Tuesday, October 30, 2012

Greece has finished talks with its creditors

Greece has finished marathon talks with the ‘Troika’ of creditors over its €31.5bln aid package, according to the Greek Prime Minister Antonis Samaras.
“Today we finished talks on the austerity measures and the budget. We did everything possible,” the Prime Minister said on Tuesday. "Should the agreement be approved [by the Parliament], and the budget adopted, Greece will remain within the Eurozone and will go out of the crisis.”

Samaras added that Athens had achieved “significant improvement” in the deal on offer, and warned of “chaos” if the measures were rejected by MPs.


At the moment Greece is seeking to receive another €31.5bln tranche out of the second bailout package amounting €130bln. In return the country should save €13.5bln in two years, with the exact ways of reaching the target remaining vague. The so-called Troika of creditors that includes the European Union, the International Monetary Fund and the European Central Bank may ask Greece to implement around 150 reforms within 2 years, Germany’s Spiegel said last week. This will include certain changes to minimum wage rules, as well as abolishing professional privileges.

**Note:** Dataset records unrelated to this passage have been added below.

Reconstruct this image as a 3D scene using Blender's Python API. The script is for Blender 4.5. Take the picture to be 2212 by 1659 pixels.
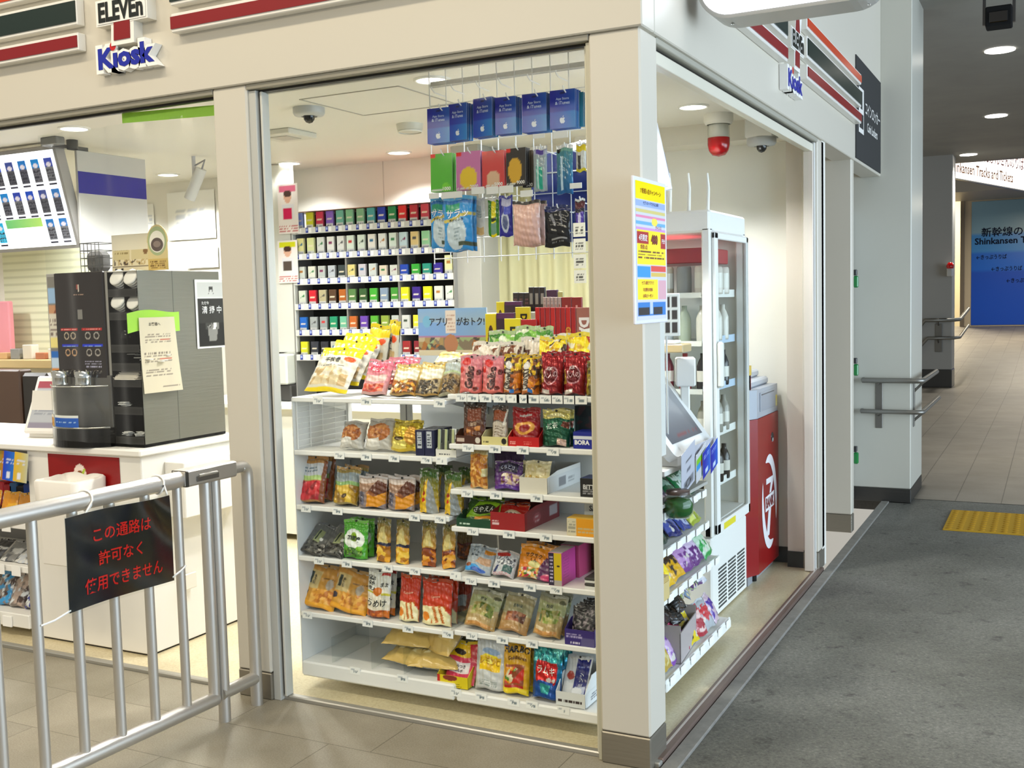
import bpy, math, random
import numpy as np
from math import radians as R, pi, sin, cos
for o in list(bpy.data.objects): bpy.data.objects.remove(o, do_unlink=True)
SC = bpy.context.scene
COL = SC.collection
# ------------------------------------------------------------------ camera
IW, IH = 2212, 1659
FPX, YAW, PIT, ROL = 2304.1, -0.4729, -0.0763, -0.0251
CAM = np.array([1.133, -3.1199, 1.5])
def _axes():
    f = np.array([sin(YAW)*cos(PIT), cos(YAW)*cos(PIT), sin(PIT)])
    r = np.array([cos(YAW), -sin(YAW), 0.]); u = np.cross(r, f)
    return r*cos(ROL)+u*sin(ROL), -r*sin(ROL)+u*cos(ROL), f
AR, AU, AF = _axes()
cd = bpy.data.cameras.new('camera'); cam = bpy.data.objects.new('camera', cd); COL.objects.link(cam)
cd.sensor_fit = 'HORIZONTAL'; cd.sensor_width = 36.0; cd.lens = 36.0*FPX/IW; cd.clip_start = 0.05; cd.clip_end = 200
from mathutils import Matrix, Vector
cam.matrix_world = Matrix(((AR[0], AU[0], -AF[0], CAM[0]), (AR[1], AU[1], -AF[1], CAM[1]), (AR[2], AU[2], -AF[2], CAM[2]), (0, 0, 0, 1)))
SC.camera = cam
# ------------------------------------------------------------------ view, world, big lights
vs = SC.view_settings
vs.view_transform = 'Standard'; vs.look = 'None'; vs.gamma = 1; vs.use_curve_mapping = False; vs.exposure = 0.0
SC.cycles.max_bounces = 8; SC.cycles.transparent_max_bounces = 24
SC.cycles.sample_clamp_indirect = 6.0
w = bpy.data.worlds.new('daylight'); SC.world = w; w.use_nodes = True
wt = w.node_tree; bg = wt.nodes['Background']
geo = wt.nodes.new('ShaderNodeTexCoord'); sep = wt.nodes.new('ShaderNodeSeparateXYZ'); mr = wt.nodes.new('ShaderNodeMapRange')
mix = wt.nodes.new('ShaderNodeMix'); mix.data_type = 'RGBA'
wt.links.new(geo.outputs['Generated'], sep.inputs[0]); wt.links.new(sep.outputs['X'], mr.inputs[0])
mr.inputs[1].default_value = -0.2; mr.inputs[2].default_value = 1.0
wt.links.new(mr.outputs[0], mix.inputs[0])
mix.inputs[6].default_value = (0.60, 0.57, 0.50, 1)      # dim warm station hall
mix.inputs[7].default_value = (0.70, 0.82, 1.0, 1)        # overcast daylight from the open side
wt.links.new(mix.outputs[2], bg.inputs[0]); bg.inputs[1].default_value = 0.8
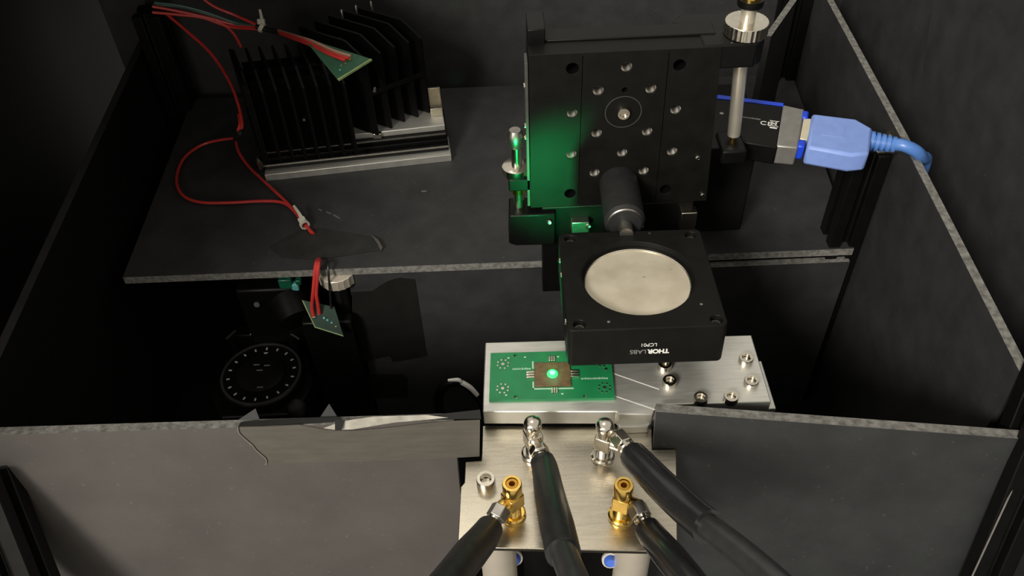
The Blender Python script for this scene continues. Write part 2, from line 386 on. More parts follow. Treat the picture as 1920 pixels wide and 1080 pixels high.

The announcement from Samaras has caused immediate reaction from bloggers on the internet.Comments largely grin at the PM’s calling negotiations ‘successful,’ while in fact “the scale of the austerity that will be heaped on Greeks has increased by billions of euros since the measures were originally mapped out after Greece's second bailout back in March,” the Guardian blogger said.

Greece austerity package went from €11.5bln to €13.5B, €5.5bln of cuts in 2013 that turned into €9.5bln.

Labor reforms that had long remained an outstanding issue were agreed earlier on Sunday, with no detail revealed.